Plus, DJB doesn’t say anything granting. He just says “you don’t need a licence” (which is plain wrong), even when specifically asked and explained this point.

In the US, the only person who gets to sue you for copyright infringement is the copyright proprietor. Therefore if DJB has no intention to sue anybody for infringing his copyright, ever, then as far as he's concerned he doesn't need to bother with an explicit license. The fact that this leaves potential propagators of his software (especially ones outside the US, where copyright law may work differently, particularly with respect to the public domain) on rather thin ice, legally speaking, is obviously not his problem. In addition, DJB is not known to be eager to admit that he's wrong about something, and that doesn't help, either.
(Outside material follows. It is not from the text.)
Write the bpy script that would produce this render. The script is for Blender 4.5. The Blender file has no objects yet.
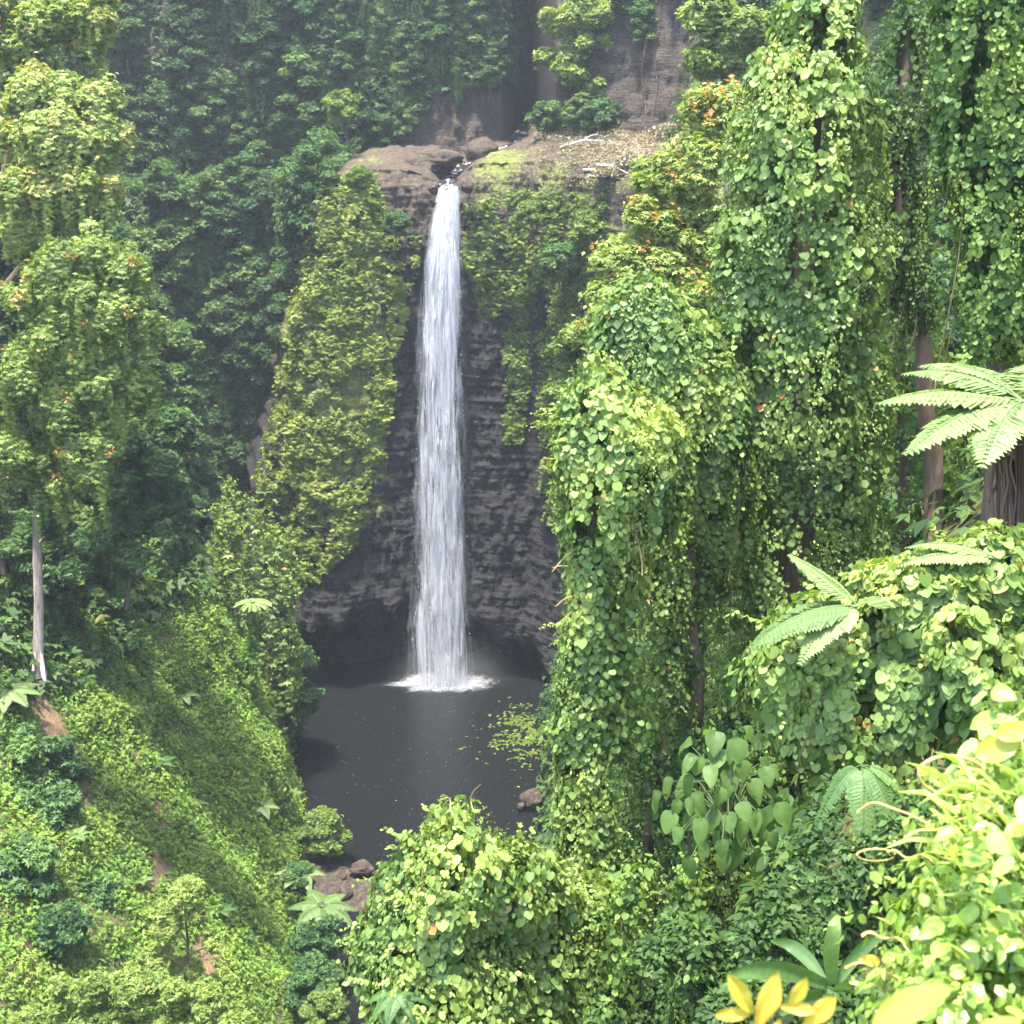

This of course should render anyone contemplating using DJB's code cautious. It's certainly one of several reasons why I personally won't touch any of his stuff with a long pole if I can avoid it.

Web of Trust still usable (as before)

Posted Jul 17, 2019 20:42 UTC (Wed) by mirabilos (subscriber, #84359) [Link] (1 responses)

Open Source is not about getting sued (or not), it’s about promising to my users that the code (well, work) is available under a good licence.

Besides, as I said, if I’ll include it into another work, especially one under strong copyleft, this might be copyfraud, which has consequences for me independent of what DJB said.

That being said, DJB is a “hostile upstream” wrt licencing, and without an explicit licence from him, he can always go back on his word. (This might even have influence on the interpretation in court, since I *did* ask him.)

Issuing a fallback copyright licence for everyone else is just the decent thing to do, too.

Web of Trust still usable (as before)

Posted Jul 18, 2019 13:25 UTC (Thu) by anselm (subscriber, #2796) [Link]

Issuing a fallback copyright licence for everyone else is just the decent thing to do, too.

Oh, absolutely. I don't want to defend DJB – he's obviously a brilliant mathematician and a pretty good programmer but software project stewardship doesn't seem to be his strong suit.